Feds Reveal Sex Trafficking Charges Against Billionaire Jeffrey Epstein

Federal prosecutors on Monday released an indictment against billionaire financier Jeffrey Epstein, charging him with sex trafficking and accusing him of using his fortune to “create a vast network of underage victims for him to sexually exploit.”

Epstein is expected to appear later Monday in Manhattan federal court to be arraigned on the charges, which cover alleged crimes between 2002 and 2005.

According to the indictment, Epstein “enticed and recruited, and caused to be enticed and recruited, minor girls to visit him” at his Manhattan mansion and Palm Beach estate “to engage in sex acts with him, after which he would give the victims hundreds of dollars in cash.

“Moreover, and in order to maintain and increase his supply of victims, Epstein also paid certain of his victims to recruit additional girls to be similarly abused by Epstein.

“In this way, Epstein created a vast network of underage victims for him to sexually exploit.”

The indictment details three victims and refers to three unnamed employees who assisted Epstein in the alleged scheme.

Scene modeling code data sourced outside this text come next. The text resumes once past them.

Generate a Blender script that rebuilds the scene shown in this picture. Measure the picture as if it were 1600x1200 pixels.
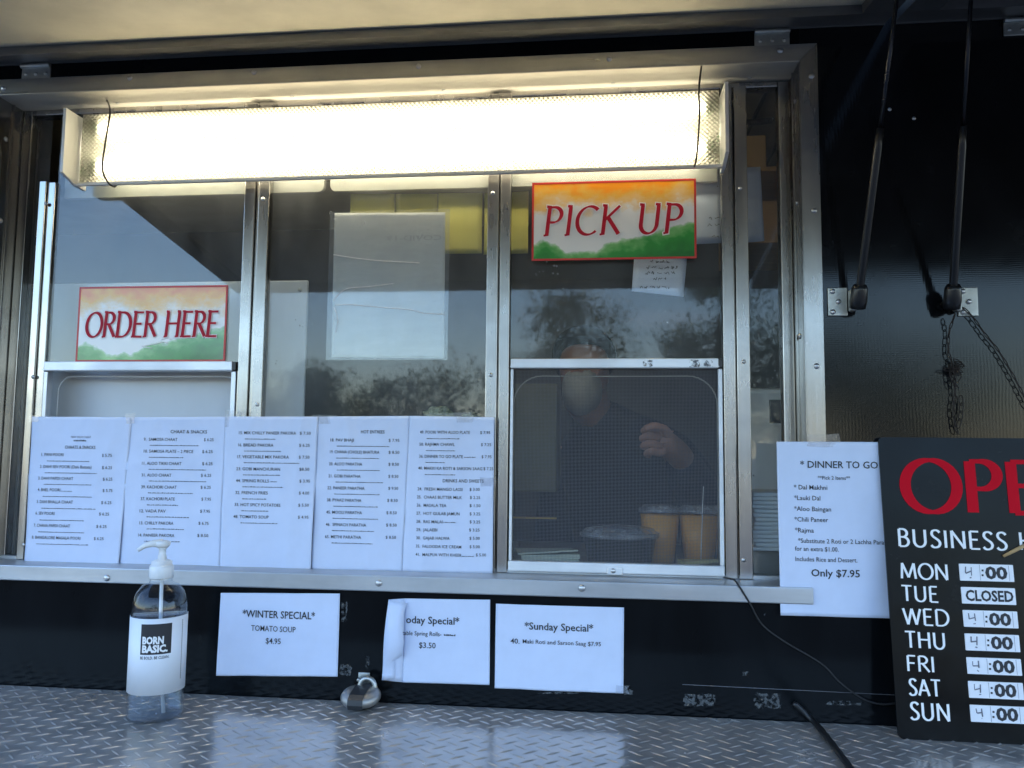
import bpy, bmesh, math, random
from math import sin, cos, pi, radians as R
from mathutils import Vector as V, Matrix, noise

sc = bpy.context.scene
C = sc.collection
for o in list(bpy.data.objects):
    bpy.data.objects.remove(o)

# ------------------------------------------------------------------ camera, sky, sun, exposure
FPX, YAW, PITCH, ROLL = 1250.0, R(6.4012), R(4.8921), R(0.6040)
CAM = V((0, -1.35, 1.6))
fw = V((-sin(YAW) * cos(PITCH), cos(YAW) * cos(PITCH), sin(PITCH)))
r0 = V((cos(YAW), sin(YAW), 0))
u0 = r0.cross(fw)
CR = r0 * cos(ROLL) + u0 * sin(ROLL)
CU = -r0 * sin(ROLL) + u0 * cos(ROLL)
cd = bpy.data.cameras.new('camera')
cam = bpy.data.objects.new('camera', cd)
C.objects.link(cam)
m3 = Matrix((CR, CU, -fw)).transposed()
cam.matrix_world = Matrix.Translation(CAM) @ m3.to_4x4()
cd.sensor_width = 36
cd.lens = FPX / 1600 * 36
cd.clip_start = 0.02
cd.clip_end = 3000
sc.camera = cam

SUN_EL, SUN_AZ = R(46), R(25)      # behind the truck, a little to the right
w = bpy.data.worlds.new('World')
sc.world = w
w.use_nodes = True
nt = w.node_tree
bg = nt.nodes['Background']
sky = nt.nodes.new('ShaderNodeTexSky')
sky.sky_type = 'NISHITA'
sky.sun_disc = False
sky.sun_elevation = SUN_EL
sky.sun_rotation = SUN_AZ
sky.air_density = 1.6
sky.dust_density = .3
sky.ozone_density = 4.5
tcw = nt.nodes.new('ShaderNodeTexCoord')
mpw = nt.nodes.new('ShaderNodeMapping')
mpw.inputs['Scale'].default_value = (2.2, 2.2, 6)
nzw = nt.nodes.new('ShaderNodeTexNoise')
nzw.inputs['Scale'].default_value = 1.6
nzw.inputs['Detail'].default_value = 7
rpw = nt.nodes.new('ShaderNodeValToRGB')
rpw.color_ramp.elements[0].position = .54
rpw.color_ramp.elements[1].position = .74
mxw = nt.nodes.new('ShaderNodeMixRGB')
mxw.inputs['Color2'].default_value = (7.5, 7.9, 8.6, 1)
mlw = nt.nodes.new('ShaderNodeMath')
mlw.operation = 'MULTIPLY'
mlw.inputs[1].default_value = .5
nt.links.new(tcw.outputs['Generated'], mpw.inputs[0])
nt.links.new(mpw.outputs[0], nzw.inputs['Vector'])
nt.links.new(nzw.outputs['Fac'], rpw.inputs[0])
nt.links.new(rpw.outputs[0], mlw.inputs[0])
nt.links.new(mlw.outputs[0], mxw.inputs['Fac'])
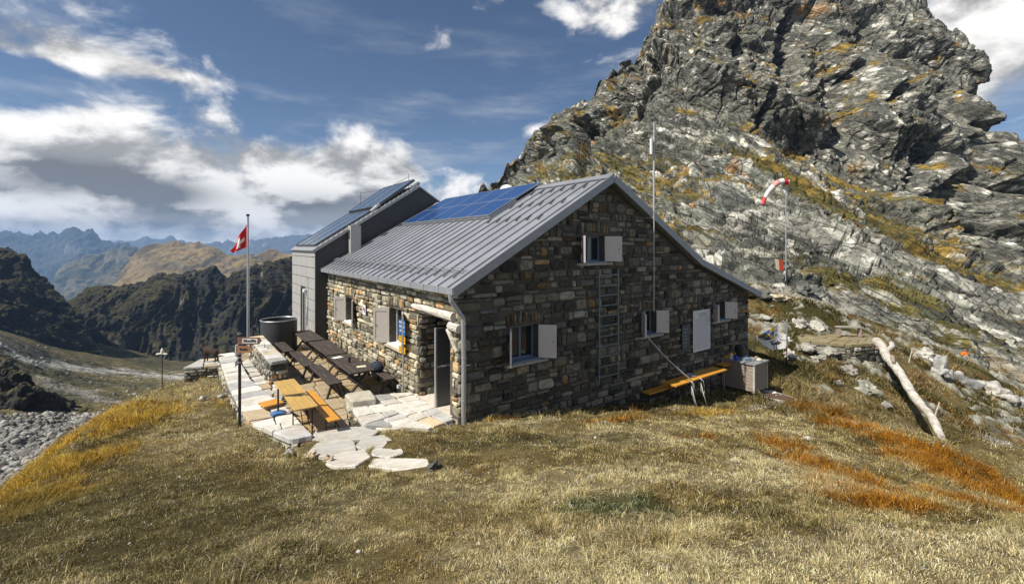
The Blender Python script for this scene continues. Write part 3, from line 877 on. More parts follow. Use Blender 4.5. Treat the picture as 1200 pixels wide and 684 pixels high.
def ridge_disp(s1, a1, s2, a2, zs, seed, s3=0., a3=0., flute=0., fw=14.):
    def f(p, T, PX):
        q = p * np.array([1., 1., zs]); w = np.stack([fbm(p / s1 * .5, 2, seed + 7), fbm(p / s1 * .5, 2, seed + 8), fbm(p / s1 * .5, 2, seed + 9)], -1) * s1 * .35
        a, r1 = crags((q + w) / s1, seed); b, r2 = crags((q + w) / s2, seed + 1)
        h = a * a1 + b * a2
        if s3:
            c_, r3 = crags((q + w) / s3, seed + 2); h = h + c_ * a3 + a3 * .8 * fbm(p / s3, 3, seed + 31)
        if flute:                                       # gullies that run down the face between sharp ribs
            x = np.stack([p[:, 0] + .25 * p[:, 2] + 1.5 * w[:, 0] + 5 * vnoise(p / 30., seed + 24), p[:, 1] * .3, p[:, 2] * .07], -1) / fw
            r = 1 - np.abs(vnoise(x, seed + 20)) * 1.6; r2_ = 1 - np.abs(vnoise(x * 2.6, seed + 21)) * 1.6
            r3_ = 1 - np.abs(vnoise(x * 6.1, seed + 22)) * 1.6; h = h + flute * (r + .5 * r2_ + .2 * r3_ - 1.15) * (1 - .75 * sstep(1.5, 2., T)) * (.45 + .9 * sstep(-.4, .5, vnoise(p / 60., seed + 23))); r2 = np.clip(.25 * r + r2_ * .45 + .3 * r3_, 0, 1) * .85 + .15 * r2
        return h * sstep(0, .3, T), (r1, r2)
    return f


def ridge_col(base, alt, pale, seed, sc_, grass=None, gmin=.6):
    def f(p, T, PX, nn, ex):
        r1, r2 = ex; n_a = fbm(p / sc_, 4, seed); n_b = fbm(p / sc_ * 4, 4, seed + 3)
        c = np.tile(np.array(base, float), (len(p), 1))
        c = mixc(c, alt, sstep(-.3, .5, n_a + .4 * n_b)); c = mixc(c, pale, sstep(.72, 1., r2 * .8 + .3 * n_b) * .8)
        if grass is not None:
            c = mixc(c, grass, sstep(gmin - .12, gmin + .12, nn[:, 2] + .18 * n_b))
        return np.clip(c, .005, .7)
    return f


BK = [(20, 12), (80, 80), (160, 140)]
relief('mountain', np.arange(40, 430, .9), [[(40, 440, 262), (110, 432, 300), (200, 446, 330), (430, 446, 330)], [(40, 418, 300), (85, 385, 325), (150, 385, 345), (250, 380, 350), (430, 372, 350)],
       [(40, 415, 320), (65, 365, 350), (75, 354, 365), (85, 346, 370), (100, 336, 372), (115, 330, 374), (140, 331, 376), (160, 327, 378), (180, 319, 380), (215, 316, 380), (250, 313, 380), (262, 323, 380), (275, 319, 380), (300, 309, 380), (340, 297, 375), (430, 284, 370)]],
       [70, 130], ridge_disp(18, 3.5, 7., 1.8, .35, 501, 2.2, .9, 8., 12.), ridge_col((.032, .034, .035), (.042, .040, .030), (.30, .295, .27), 511, 40, (.055, .05, .022), .70), M_FARROCK, BK, 2)  # face's shade painted into the dark rock colour, rib crests paler
relief('mountain', np.concatenate([np.arange(-900, -200, 6.), np.arange(-200, 120, .9)]), [[(-200, 440, 190), (0, 396, 215), (60, 412, 245), (120, 412, 275)], [(-200, 340, 240), (0, 340, 250), (60, 372, 262), (105, 400, 276), (120, 412, 279)],
       [(-200, 230, 300), (-60, 262, 295), (0, 285, 290), (15, 289, 290), (30, 298, 290), (45, 316, 290), (60, 331, 289), (75, 346, 288), (90, 363, 286), (103, 387, 284), (112, 406, 283), (120, 414, 282)]],
       [70, 120], ridge_disp(14, 2.2, 5., 1.3, .6, 531, 2., .6, 3., 16.), ridge_col((.022, .024, .023), (.034, .034, .026), (.09, .09, .08), 541, 35, (.05, .045, .02), .8), M_FARROCK, BK, 2)  # slope's shade painted into its near-black rock colour
# rocky knoll on the near valley side
relief('hill', np.arange(-120, 100, .9), [[(-120, 560, 60), (0, 540, 63), (60, 530, 67), (100, 526, 70)], [(-120, 450, 66), (0, 446, 69), (30, 455, 70), (70, 470, 73), (100, 478, 74)], [(-120, 385, 74), (-40, 400, 74), (0, 416, 74), (20, 425, 74), (45, 440, 74), (70, 456, 75), (90, 470, 75), (100, 480, 75)]],
       [40, 60], ridge_disp(6, 1.6, 2.4, .8, .7, 561, .9, .25), ridge_col((.04, .04, .036), (.07, .068, .055), (.20, .195, .17), 571, 10, (.10, .085, .03), .8), M_ROCK, [(8, 5), (30, 25)], 2)
# brown pastures and blue ranges beyond
relief('hills', np.arange(90, 460, 1.1), [[(90, 420, 1250), (460, 420, 1250)], [(90, 380, 1450), (130, 345, 1500), (200, 330, 1520), (300, 330, 1500), (460, 330, 1500)], [(90, 380, 1600), (115, 352, 1650), (131, 326, 1650), (142, 308, 1650), (153, 295, 1650), (168, 284, 1650), (180, 279, 1650), (195, 279, 1650), (210, 277, 1650), (235, 281, 1650), (250, 284, 1650), (262, 290, 1650), (290, 297, 1650), (315, 296, 1650), (360, 300, 1650), (460, 310, 1650)]],
       [30, 90], ridge_disp(200, 34., 60., 9., .7, 601, 18., 2.), ridge_col((.10, .075, .035), (.20, .145, .065), (.26, .21, .12), 611, 250, (.21, .15, .06), .7), M_FARROCK, [(150, 60), (500, 300)], 3)
relief('hills', np.arange(30, 300, 1.1), [[(30, 420, 1900), (300, 420, 1900)], [(30, 375, 2100), (70, 345, 2150), (110, 330, 2200), (300, 330, 2200)], [(30, 375, 2300), (50, 350, 2350), (59, 334, 2350), (66, 322, 2350), (72, 315, 2350), (82, 308, 2350), (94, 303, 2350), (110, 297, 2350), (125, 291, 2350), (145, 286, 2350), (170, 290, 2350), (300, 300, 2350)]],
       [30, 80], ridge_disp(240, 50., 70., 14., .6, 631, 24., 4.), ridge_col((.055, .06, .045), (.085, .085, .05), (.2, .18, .13), 641, 300, (.13, .11, .06), .72), M_FARROCK, [(150, 60), (500, 300)], 3)
relief('mountains', np.concatenate([np.arange(-900, -160, 6.), np.arange(-160, 300, 1.1)]), [[(-160, 400, 2900), (300, 400, 2900)], [(-160, 330, 3300), (300, 335, 3300)], [(-160, 258, 3700), (-60, 262, 3700), (0, 267, 3700), (30, 268, 3700), (60, 265, 3700), (75, 264, 3700), (84, 266, 3700), (97, 272, 3700), (104, 269, 3700), (110, 270, 3700), (120, 274, 3700), (135, 276, 3700), (150, 281, 3700), (165, 286, 3700), (200, 300, 3700), (300, 330, 3700)]],
       [20, 90], ridge_disp(330, 95., 110., 34., .45, 661, 36., 11.), ridge_col((.05, .055, .05), (.075, .08, .07), (.20, .2, .19), 671, 500), M_FARROCK, [(300, 160), (900, 500)], 2)
relief('mountains', np.arange(110, 640, 1.3), [[(110, 360, 5200), (640, 360, 5200)], [(110, 280, 6000), (140, 281, 6000), (152, 279, 6000), (160, 277, 6000), (170, 272, 6000), (178, 276, 6000), (190, 277, 6000), (203, 275, 6000), (225, 281, 6000), (262, 280, 6000), (290, 279, 6000), (305, 276, 6000), (325, 274, 6000), (345, 271, 6000), (362, 271, 6000), (385, 275, 6000), (420, 276, 6000), (470, 272, 6000), (540, 278, 6000), (640, 285, 6000)]],
       [50], ridge_disp(420, 70., 130., 30., .45, 691, 45., 12.), ridge_col((.07, .075, .07), (.09, .095, .09), (.35, .35, .35), 701, 700), M_FARROCK, [(300, 160), (900, 500)], 1)

# air
hz = MB(); hz.span((-8000, -40, -900), (8000, 7400, 232)); hz = hz.build('haze'); tag(hz, kind='stuff')
hm = bpy.data.materials.new('thin_air'); hm.use_nodes = True
hn = hm.node_tree; hn.nodes.remove(hn.nodes['Principled BSDF'])
pv_ = hn.nodes.new('ShaderNodeVolumePrincipled'); pv_.inputs['Color'].default_value = (.36, .60, 1., 1); pv_.inputs['Density'].default_value = 1.25e-4; pv_.inputs['Anisotropy'].default_value = .2
hn.links.new(pv_.outputs[0], hn.nodes['Material Output'].inputs['Volume'])
hz.data.materials.append(hm)

# ================================================================== BUILDING HELPERS
def stone_col(rng, warm=.18):
    k = rng.random()
    b = .07 + .25 * rng.random() ** 1.5
    if k < warm * .4: return (b * 1.3, b * .85, b * .45)
    if k < warm: return (b * 1.15, b * 1.0, b * .72)
    if k < warm + .16: return (b * .55, b * .55, b * .5)
    if k < warm + .24: return (b * 1.3, b * 1.26, b * 1.08)
    return (b, b * .95, b * .76)


def courses(mb, T, s0, s1, zlow, H, holes, rng, hmin=.08, hmax=.33, wmin=.13, wmax=.75, p=(.015, .075), warm=.18):
    """random coursed rubble between s0 and s1, from zlow(s) up to H(s), cut round the holes"""
    z = min(zlow(s0), zlow(s1)); zmax = max(H(s) for s in np.linspace(s0, s1, 60))
    while z < zmax:
        h = rng.uniform(hmin, hmax); s = s0 + rng.uniform(-.2, 0)
        while s < s1:
            w = rng.uniform(wmin, wmax) * (1.25 if h < .16 else .85)
            a, b = max(s, s0), min(s + w, s1)
            if s1 - b < .1: b = s1
            parts = [(a, b, z, z + h)]
            if h > .2 and rng.random() < .38:
                m = z + h * rng.uniform(.4, .6); parts = [(a, b, z, m), (a, b, m, z + h)]
            elif w > .3 and rng.random() < .12:
                m = a + (b - a) * rng.uniform(.35, .65); parts = [(a, m, z, z + h), (m, b, z, z + h)]
            for (q0, q1, y0, y1) in parts:
                y1c = min(y1, H(q0), H(q1), H((q0 + q1) / 2))
                if y1c < zlow((q0 + q1) / 2) - .1: continue
                cand = [(q0, q1, y0, y1c)]
                for (h0, h1, k0, k1) in holes:
                    nx = []
                    for (c0, c1, d0, d1) in cand:
                        if c1 <= h0 or c0 >= h1 or d1 <= k0 + .02 or d0 >= k1 - .02: nx.append((c0, c1, d0, d1)); continue
                        if d0 < k0 - .05 : nx.append((c0, c1, d0, k0)); continue
                        if d1 > k1 + .05: nx.append((c0, c1, k1, d1)); continue
                        if h0 - c0 > .05: nx.append((c0, h0, d0, d1))
                        if c1 - h1 > .05: nx.append((h1, c1, d0, d1))
                    cand = nx
                for (c0, c1, d0, d1) in cand:
                    if c1 - c0 < .05 or d1 - d0 < .035: continue
                    g = rng.uniform(.006, .014); dz0, dz1 = rng.uniform(-.02, .02), rng.uniform(-.02, .02)
                    mb.stone(T, c0 + g, c1 - g, d0 + g * .8 + dz0, d1 - g * .8 + dz1, rng.uniform(*p), stone_col(rng, warm))
            s = b if b < s1 else s1 + 1
        z += h


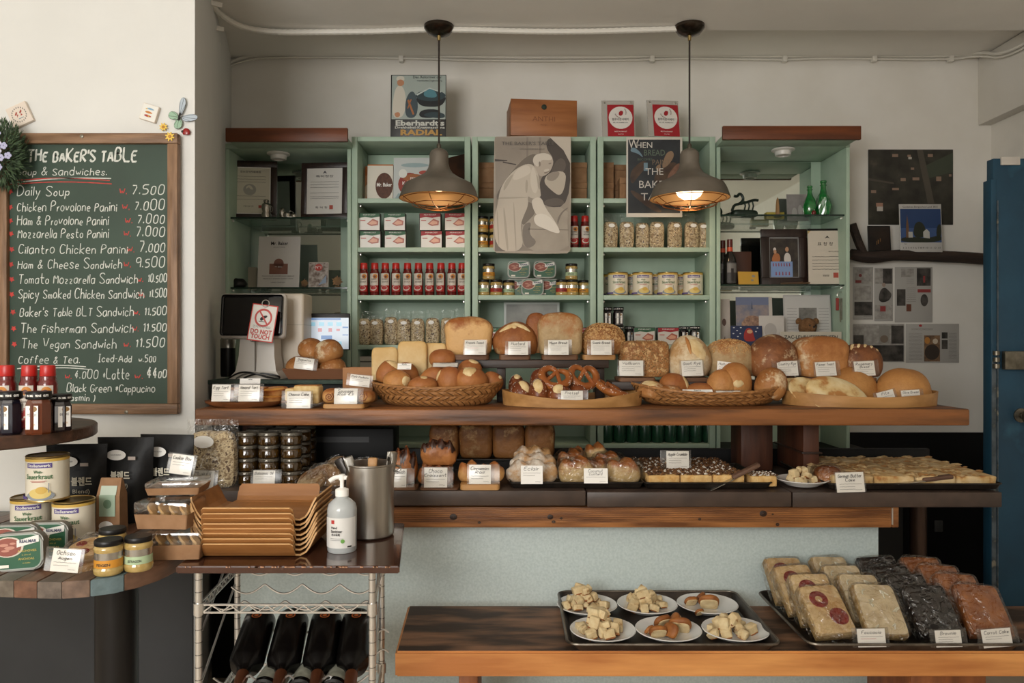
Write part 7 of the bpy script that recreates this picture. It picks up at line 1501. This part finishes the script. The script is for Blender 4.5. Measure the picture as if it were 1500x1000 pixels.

As The Daily Beast first reported, the mysterious money man was collared on Saturday by the FBI-NYPD Crimes Against Children Task Force. The 66-year-old Epstein—who has palatial homes in Palm Beach, New Mexico, on a private island in the Caribbean, in Paris, and on Manhattan’s tony Upper East Side—was taken into federal custody as he landed at New Jersey’s Teterboro Airport on an international flight from France, according to NBC News. He spent the weekend in the Metropolitan Correctional Center, according to a senior law enforcement official—the high-security prison once dubbed tougher than Guantanamo, which also houses the likes of Paul Manafort and notorious drug lord El Chapo.

Epstein’s mansion in New York was raided by federal agents on Saturday night as they executed search warrants, with a witness telling the New York Postthat authorities broke the door down and “went in with bags.”

In an announcement today, Geoffrey S. Berman, the United States Attorney for the Southern District of New York, and William F. Sweeney Jr., the Assistant Director in Charge of the FBI’s New York Field Office, said that Epstein will face one count of sex trafficking of minors and one count of conspiracy to engage in sex trafficking of minors. The hedge fund manager—who has palled around with the likes of Bill Clinton and Donald Trump—is accused of sexually exploiting and abusing dozens of underage victims, some as young as 14, in locations that included his Manhattan and Florida mansions. He would hire the girls for “massages” and then grope or assault them in private, prosecutors say.

“Epstein exploited girls who were vulnerable to abuse, enticed them with cash payments, and escalated his conduct to include sex acts, often occurring at his residence on the Upper East Side of Manhattan,” Berman said. “While the charged conduct is from a number of years ago, the victims—then children and now young women—are no less entitled to their day in court. My Office is proud to stand up for these victims by bringing this indictment.”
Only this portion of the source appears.